Katz first lives north of downtown before he moves to the multicultural community of Monterey Park.   Monterey Park, a city of taco stands, noodle shops and Mexican restaurants, bereft of national retailers, where the local 7-Eleven sells the Chinese Daily News.   There he burrows into the Hispanic-Asian suburb (yet an independent city) just 7 miles east of downtown L.A.’s skyscrapers.   And he finds a new life that centers around the seemingly minor sport of Little League baseball.
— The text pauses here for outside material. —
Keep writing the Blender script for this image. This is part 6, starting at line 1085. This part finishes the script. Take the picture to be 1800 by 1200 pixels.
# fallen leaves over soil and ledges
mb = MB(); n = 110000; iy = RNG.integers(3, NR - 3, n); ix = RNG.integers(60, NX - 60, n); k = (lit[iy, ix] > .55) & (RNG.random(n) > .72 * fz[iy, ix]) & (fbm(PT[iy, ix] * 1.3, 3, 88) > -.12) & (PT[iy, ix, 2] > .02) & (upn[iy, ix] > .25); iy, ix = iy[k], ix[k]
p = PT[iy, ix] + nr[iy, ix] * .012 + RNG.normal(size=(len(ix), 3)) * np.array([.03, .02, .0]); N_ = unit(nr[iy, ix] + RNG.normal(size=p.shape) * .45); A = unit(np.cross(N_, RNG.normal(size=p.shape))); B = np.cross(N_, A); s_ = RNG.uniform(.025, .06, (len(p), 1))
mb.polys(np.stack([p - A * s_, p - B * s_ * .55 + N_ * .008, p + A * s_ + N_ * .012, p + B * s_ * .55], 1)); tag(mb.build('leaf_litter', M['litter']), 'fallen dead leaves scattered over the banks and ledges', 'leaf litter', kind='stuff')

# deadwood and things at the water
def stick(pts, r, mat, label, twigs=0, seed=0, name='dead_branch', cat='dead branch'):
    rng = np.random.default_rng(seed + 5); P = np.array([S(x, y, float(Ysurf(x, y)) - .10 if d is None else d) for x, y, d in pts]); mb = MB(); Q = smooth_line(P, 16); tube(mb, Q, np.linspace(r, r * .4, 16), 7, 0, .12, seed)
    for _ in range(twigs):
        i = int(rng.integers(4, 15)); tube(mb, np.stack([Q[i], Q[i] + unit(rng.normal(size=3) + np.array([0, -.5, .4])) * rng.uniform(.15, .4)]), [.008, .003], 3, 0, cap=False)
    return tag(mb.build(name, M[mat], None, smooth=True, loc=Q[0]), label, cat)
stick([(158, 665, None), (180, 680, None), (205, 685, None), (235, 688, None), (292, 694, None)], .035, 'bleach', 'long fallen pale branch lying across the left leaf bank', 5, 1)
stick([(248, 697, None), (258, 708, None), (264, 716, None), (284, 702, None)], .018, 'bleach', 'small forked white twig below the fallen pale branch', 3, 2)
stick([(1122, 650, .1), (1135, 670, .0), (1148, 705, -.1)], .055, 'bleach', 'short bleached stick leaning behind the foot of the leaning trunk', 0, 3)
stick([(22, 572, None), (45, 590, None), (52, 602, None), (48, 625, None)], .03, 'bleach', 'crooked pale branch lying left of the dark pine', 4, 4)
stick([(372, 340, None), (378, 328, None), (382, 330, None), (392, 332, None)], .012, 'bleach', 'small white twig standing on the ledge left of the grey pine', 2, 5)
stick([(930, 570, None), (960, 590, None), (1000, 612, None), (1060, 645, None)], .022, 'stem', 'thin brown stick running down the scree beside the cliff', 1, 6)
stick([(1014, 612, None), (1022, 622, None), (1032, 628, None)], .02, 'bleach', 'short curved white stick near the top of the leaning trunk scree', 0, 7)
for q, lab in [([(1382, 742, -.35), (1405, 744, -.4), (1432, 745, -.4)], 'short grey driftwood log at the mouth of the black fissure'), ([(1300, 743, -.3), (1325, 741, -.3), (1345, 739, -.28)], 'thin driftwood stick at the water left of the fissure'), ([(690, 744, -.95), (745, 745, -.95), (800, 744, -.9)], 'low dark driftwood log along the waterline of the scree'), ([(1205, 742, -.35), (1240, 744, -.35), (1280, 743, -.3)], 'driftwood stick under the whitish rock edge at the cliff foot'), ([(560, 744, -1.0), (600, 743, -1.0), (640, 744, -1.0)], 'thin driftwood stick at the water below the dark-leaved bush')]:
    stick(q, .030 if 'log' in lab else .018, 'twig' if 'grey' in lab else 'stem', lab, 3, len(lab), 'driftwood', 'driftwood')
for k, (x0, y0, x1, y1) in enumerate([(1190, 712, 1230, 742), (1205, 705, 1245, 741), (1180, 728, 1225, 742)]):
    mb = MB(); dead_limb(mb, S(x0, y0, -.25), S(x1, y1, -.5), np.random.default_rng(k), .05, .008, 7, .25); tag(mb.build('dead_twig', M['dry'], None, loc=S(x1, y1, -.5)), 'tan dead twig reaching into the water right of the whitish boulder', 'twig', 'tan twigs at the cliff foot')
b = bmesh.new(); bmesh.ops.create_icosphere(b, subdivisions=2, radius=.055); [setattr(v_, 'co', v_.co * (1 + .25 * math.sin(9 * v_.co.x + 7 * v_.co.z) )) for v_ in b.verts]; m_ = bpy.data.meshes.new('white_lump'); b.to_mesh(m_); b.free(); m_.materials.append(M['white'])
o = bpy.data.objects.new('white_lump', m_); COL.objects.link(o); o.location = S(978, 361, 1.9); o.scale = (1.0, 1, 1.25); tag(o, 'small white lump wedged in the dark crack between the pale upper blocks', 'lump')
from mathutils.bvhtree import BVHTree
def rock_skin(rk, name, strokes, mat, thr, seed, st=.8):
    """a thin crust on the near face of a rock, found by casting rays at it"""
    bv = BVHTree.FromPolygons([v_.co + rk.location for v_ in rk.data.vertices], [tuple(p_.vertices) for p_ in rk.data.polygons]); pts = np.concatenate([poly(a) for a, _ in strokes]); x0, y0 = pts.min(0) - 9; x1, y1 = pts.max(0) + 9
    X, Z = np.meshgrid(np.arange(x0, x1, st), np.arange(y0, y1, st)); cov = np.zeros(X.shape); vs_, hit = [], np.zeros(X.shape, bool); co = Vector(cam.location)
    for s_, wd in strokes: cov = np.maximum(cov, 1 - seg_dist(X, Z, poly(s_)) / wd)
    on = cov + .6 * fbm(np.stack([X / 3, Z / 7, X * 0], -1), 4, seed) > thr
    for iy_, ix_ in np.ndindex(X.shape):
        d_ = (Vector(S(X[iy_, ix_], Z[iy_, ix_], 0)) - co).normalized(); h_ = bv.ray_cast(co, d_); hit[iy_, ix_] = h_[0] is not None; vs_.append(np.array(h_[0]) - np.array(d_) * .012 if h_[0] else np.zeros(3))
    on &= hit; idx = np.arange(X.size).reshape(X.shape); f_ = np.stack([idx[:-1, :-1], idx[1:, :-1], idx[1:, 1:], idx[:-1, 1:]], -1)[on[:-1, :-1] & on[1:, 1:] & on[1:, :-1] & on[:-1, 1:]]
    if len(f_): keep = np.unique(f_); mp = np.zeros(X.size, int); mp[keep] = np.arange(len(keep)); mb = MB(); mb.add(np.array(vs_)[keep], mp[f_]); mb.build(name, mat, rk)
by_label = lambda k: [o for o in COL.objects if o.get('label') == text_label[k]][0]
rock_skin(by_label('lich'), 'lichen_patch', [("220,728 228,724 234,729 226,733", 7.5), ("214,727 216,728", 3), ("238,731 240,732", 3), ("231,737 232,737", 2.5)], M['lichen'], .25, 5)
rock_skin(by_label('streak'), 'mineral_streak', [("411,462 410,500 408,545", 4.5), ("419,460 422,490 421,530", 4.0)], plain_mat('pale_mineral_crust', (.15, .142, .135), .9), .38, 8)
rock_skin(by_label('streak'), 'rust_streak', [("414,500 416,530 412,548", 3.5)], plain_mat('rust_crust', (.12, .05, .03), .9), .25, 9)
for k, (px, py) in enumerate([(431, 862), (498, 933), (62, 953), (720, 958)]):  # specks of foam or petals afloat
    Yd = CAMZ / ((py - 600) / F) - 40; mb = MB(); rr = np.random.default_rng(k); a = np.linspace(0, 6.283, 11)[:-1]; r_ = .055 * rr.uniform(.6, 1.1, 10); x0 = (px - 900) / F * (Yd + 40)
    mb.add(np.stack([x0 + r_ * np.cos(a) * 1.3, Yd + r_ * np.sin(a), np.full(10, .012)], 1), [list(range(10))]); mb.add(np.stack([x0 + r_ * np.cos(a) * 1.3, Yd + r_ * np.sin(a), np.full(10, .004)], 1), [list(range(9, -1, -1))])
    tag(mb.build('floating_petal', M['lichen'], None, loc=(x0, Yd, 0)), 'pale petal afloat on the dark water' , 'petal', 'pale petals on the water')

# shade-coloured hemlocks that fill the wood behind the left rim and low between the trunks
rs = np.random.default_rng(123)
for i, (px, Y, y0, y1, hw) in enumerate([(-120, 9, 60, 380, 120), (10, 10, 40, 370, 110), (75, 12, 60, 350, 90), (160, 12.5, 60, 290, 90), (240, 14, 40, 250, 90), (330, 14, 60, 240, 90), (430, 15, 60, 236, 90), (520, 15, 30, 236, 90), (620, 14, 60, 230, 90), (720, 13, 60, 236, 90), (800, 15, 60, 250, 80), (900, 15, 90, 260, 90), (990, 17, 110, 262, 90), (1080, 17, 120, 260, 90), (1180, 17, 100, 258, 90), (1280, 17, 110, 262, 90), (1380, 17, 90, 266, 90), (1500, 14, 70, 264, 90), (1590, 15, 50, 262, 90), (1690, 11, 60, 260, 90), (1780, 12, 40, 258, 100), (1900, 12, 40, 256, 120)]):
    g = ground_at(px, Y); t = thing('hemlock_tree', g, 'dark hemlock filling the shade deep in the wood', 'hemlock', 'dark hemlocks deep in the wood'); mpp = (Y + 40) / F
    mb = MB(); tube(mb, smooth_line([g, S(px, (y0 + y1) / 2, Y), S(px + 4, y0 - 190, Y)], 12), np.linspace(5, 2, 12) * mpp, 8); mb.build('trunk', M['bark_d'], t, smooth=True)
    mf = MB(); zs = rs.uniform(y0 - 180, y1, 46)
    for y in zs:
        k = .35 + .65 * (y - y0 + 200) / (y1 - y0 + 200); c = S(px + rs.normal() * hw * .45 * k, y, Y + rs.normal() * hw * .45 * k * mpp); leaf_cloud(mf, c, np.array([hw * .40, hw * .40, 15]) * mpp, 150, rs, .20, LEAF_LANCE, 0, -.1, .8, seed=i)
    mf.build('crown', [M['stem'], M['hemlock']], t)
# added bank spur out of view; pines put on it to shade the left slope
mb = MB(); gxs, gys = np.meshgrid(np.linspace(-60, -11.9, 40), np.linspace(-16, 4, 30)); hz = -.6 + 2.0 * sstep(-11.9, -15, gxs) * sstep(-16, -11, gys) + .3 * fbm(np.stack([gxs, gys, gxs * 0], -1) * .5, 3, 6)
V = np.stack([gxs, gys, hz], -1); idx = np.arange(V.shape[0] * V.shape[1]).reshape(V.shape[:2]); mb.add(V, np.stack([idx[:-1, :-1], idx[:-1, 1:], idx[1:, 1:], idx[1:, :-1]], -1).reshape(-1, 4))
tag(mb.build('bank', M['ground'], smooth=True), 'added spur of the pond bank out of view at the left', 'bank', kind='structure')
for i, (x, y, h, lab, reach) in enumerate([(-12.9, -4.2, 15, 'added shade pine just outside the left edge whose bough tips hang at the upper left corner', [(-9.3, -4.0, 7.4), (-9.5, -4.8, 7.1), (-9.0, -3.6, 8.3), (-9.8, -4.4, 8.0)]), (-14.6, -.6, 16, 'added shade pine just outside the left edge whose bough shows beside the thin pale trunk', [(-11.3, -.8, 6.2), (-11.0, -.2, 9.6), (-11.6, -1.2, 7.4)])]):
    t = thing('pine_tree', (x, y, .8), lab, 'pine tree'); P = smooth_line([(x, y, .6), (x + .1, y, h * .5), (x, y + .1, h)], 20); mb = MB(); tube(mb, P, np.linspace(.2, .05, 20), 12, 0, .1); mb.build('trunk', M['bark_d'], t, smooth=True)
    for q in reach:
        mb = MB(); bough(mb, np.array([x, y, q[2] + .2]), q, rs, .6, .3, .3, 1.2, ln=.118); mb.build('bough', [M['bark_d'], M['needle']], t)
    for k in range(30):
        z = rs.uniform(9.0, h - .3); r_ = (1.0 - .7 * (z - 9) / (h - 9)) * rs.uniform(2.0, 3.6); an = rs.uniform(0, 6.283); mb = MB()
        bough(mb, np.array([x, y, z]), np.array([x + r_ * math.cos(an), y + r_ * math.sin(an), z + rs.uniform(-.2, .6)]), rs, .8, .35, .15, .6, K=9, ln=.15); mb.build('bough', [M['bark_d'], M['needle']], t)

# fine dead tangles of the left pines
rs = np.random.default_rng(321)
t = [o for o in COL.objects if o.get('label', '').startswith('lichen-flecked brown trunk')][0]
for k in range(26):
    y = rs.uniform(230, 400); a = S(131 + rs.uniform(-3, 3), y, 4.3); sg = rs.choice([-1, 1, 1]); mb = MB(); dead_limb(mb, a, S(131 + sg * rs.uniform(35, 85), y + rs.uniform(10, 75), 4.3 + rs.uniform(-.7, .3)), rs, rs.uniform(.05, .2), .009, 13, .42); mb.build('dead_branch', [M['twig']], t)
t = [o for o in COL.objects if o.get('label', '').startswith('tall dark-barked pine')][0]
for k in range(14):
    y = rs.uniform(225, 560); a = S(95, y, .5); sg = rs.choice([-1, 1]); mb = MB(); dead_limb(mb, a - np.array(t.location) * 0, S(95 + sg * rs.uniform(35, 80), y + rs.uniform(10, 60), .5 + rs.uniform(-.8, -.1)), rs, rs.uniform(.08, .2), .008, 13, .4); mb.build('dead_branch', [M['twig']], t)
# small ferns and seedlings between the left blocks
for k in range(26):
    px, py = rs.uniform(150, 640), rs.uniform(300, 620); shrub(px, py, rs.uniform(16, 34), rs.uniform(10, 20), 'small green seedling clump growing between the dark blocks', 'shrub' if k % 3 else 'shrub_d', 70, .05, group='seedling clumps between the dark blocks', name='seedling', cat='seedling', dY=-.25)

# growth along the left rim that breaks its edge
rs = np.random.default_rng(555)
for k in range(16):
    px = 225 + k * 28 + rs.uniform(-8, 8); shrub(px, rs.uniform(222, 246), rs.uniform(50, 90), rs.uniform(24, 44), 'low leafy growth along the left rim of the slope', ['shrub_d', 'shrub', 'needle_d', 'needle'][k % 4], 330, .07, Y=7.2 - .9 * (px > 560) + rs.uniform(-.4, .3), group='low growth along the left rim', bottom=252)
Katz, a reporter by profession, becomes the Little League coach of a team that plays at the La Loma fields in Monterey Park; coaching a team that includes his son Max.   Max, unlike his father, is himself multicultural, the product of his Jewish father and Nicaraguan mother.   The game of baseball as played by children may not seem to offer great lessons, but Katz comes to find the truth as expressed by writer John Tunis:  “Courage is all baseball.   And baseball is life; that’s why it gets under your skin.”

The game gets under Katz’ skin to the point where he agrees to serve as the Commissioner of Baseball for the multi-age league centered at La Loma.   This means that every waking moment for several years, not devoted to reporting on gangs for the Los Angeles Times or writing about the city for Los Angeles magazine, is reserved to keeping the league afloat.   It is, in many respects, serious business but also fun…  “I could not escape the feeling that Little League was like summer camp for adults, a reprieve from whatever drudgery or disorder was besetting our regular lives, a license to care about things, about events and people, that otherwise would have passed us by.”

Katz wisely chooses to omit little of the successes and failures that he encountered, both as “The Commish” and as the single father of a teenage son.   This is a look back at a life lived both large and small, and a look at a city, Los Angeles, that embraces the people who make up its communities.   Yes, the city and its suburbs embrace its citizens in a fashion that is far more real than the media’s myths of L.A.’s violence and tawdriness.

This reader, who lived in L.A. and learned to love it (and was embraced by it), would love to raise a toast to Jesse Katz (AKA Chuy Gato).   Perhaps one day he will let me buy him a beer at the Venice Room in Monterey Park (“the seamy cocktail lounge that sooner or later everyone ended up at…”).   A toast to greater L.A., the barricades of Heaven; a place to which we were not born, a place we discovered before it was too late.

Highly recommended.

Joseph Arellano

A review copy was received from The Crown Publishing Company.   The Opposite Field was released in trade paperback form by Three Rivers Press on July 13, 2010.